> **Information supplied**:
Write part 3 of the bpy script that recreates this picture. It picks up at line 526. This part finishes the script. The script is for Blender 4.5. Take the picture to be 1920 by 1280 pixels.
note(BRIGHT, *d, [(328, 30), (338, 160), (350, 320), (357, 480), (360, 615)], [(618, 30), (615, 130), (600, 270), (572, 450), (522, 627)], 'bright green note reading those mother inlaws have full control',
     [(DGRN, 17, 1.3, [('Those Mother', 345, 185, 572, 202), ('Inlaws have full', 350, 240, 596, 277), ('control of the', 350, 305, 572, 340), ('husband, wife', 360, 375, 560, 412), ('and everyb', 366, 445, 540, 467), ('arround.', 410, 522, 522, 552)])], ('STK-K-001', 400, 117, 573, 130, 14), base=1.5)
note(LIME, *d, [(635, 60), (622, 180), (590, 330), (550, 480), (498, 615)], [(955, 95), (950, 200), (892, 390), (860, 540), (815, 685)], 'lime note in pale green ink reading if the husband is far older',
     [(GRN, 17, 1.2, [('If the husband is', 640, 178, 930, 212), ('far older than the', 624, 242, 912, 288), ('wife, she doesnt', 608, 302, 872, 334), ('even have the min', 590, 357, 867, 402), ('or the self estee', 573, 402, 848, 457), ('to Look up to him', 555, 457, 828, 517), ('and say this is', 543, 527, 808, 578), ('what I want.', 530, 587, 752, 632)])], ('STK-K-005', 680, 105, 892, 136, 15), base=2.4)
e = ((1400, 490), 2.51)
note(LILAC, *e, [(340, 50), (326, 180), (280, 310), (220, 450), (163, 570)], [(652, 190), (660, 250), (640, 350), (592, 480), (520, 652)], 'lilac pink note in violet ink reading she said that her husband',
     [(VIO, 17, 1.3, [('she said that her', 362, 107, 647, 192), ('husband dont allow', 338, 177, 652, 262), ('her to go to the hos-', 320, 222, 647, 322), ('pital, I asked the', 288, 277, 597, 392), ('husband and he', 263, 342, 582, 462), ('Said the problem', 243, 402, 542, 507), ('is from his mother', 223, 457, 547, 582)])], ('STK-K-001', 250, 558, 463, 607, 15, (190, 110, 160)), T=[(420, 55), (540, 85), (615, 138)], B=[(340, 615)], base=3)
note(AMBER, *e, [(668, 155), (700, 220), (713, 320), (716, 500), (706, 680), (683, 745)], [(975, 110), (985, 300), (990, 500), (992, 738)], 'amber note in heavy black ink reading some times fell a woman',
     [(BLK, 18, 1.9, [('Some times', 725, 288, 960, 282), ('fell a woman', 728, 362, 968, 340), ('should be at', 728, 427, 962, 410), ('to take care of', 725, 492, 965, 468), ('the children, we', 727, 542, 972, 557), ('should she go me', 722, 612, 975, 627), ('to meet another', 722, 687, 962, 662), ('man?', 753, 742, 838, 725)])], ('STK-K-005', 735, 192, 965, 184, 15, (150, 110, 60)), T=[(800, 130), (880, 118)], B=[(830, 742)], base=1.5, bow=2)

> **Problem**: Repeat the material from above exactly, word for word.

> **Full response**:
Write part 3 of the bpy script that recreates this picture. It picks up at line 526. This part finishes the script. The script is for Blender 4.5. Take the picture to be 1920 by 1280 pixels.
note(BRIGHT, *d, [(328, 30), (338, 160), (350, 320), (357, 480), (360, 615)], [(618, 30), (615, 130), (600, 270), (572, 450), (522, 627)], 'bright green note reading those mother inlaws have full control',
     [(DGRN, 17, 1.3, [('Those Mother', 345, 185, 572, 202), ('Inlaws have full', 350, 240, 596, 277), ('control of the', 350, 305, 572, 340), ('husband, wife', 360, 375, 560, 412), ('and everyb', 366, 445, 540, 467), ('arround.', 410, 522, 522, 552)])], ('STK-K-001', 400, 117, 573, 130, 14), base=1.5)
note(LIME, *d, [(635, 60), (622, 180), (590, 330), (550, 480), (498, 615)], [(955, 95), (950, 200), (892, 390), (860, 540), (815, 685)], 'lime note in pale green ink reading if the husband is far older',
     [(GRN, 17, 1.2, [('If the husband is', 640, 178, 930, 212), ('far older than the', 624, 242, 912, 288), ('wife, she doesnt', 608, 302, 872, 334), ('even have the min', 590, 357, 867, 402), ('or the self estee', 573, 402, 848, 457), ('to Look up to him', 555, 457, 828, 517), ('and say this is', 543, 527, 808, 578), ('what I want.', 530, 587, 752, 632)])], ('STK-K-005', 680, 105, 892, 136, 15), base=2.4)
e = ((1400, 490), 2.51)
note(LILAC, *e, [(340, 50), (326, 180), (280, 310), (220, 450), (163, 570)], [(652, 190), (660, 250), (640, 350), (592, 480), (520, 652)], 'lilac pink note in violet ink reading she said that her husband',
     [(VIO, 17, 1.3, [('she said that her', 362, 107, 647, 192), ('husband dont allow', 338, 177, 652, 262), ('her to go to the hos-', 320, 222, 647, 322), ('pital, I asked the', 288, 277, 597, 392), ('husband and he', 263, 342, 582, 462), ('Said the problem', 243, 402, 542, 507), ('is from his mother', 223, 457, 547, 582)])], ('STK-K-001', 250, 558, 463, 607, 15, (190, 110, 160)), T=[(420, 55), (540, 85), (615, 138)], B=[(340, 615)], base=3)
note(AMBER, *e, [(668, 155), (700, 220), (713, 320), (716, 500), (706, 680), (683, 745)], [(975, 110), (985, 300), (990, 500), (992, 738)], 'amber note in heavy black ink reading some times fell a woman',
     [(BLK, 18, 1.9, [('Some times', 725, 288, 960, 282), ('fell a woman', 728, 362, 968, 340), ('should be at', 728, 427, 962, 410), ('to take care of', 725, 492, 965, 468), ('the children, we', 727, 542, 972, 557), ('should she go me', 722, 612, 975, 627), ('to meet another', 722, 687, 962, 662), ('man?', 753, 742, 838, 725)])], ('STK-K-005', 735, 192, 965, 184, 15, (150, 110, 60)), T=[(800, 130), (880, 118)], B=[(830, 742)], base=1.5, bow=2)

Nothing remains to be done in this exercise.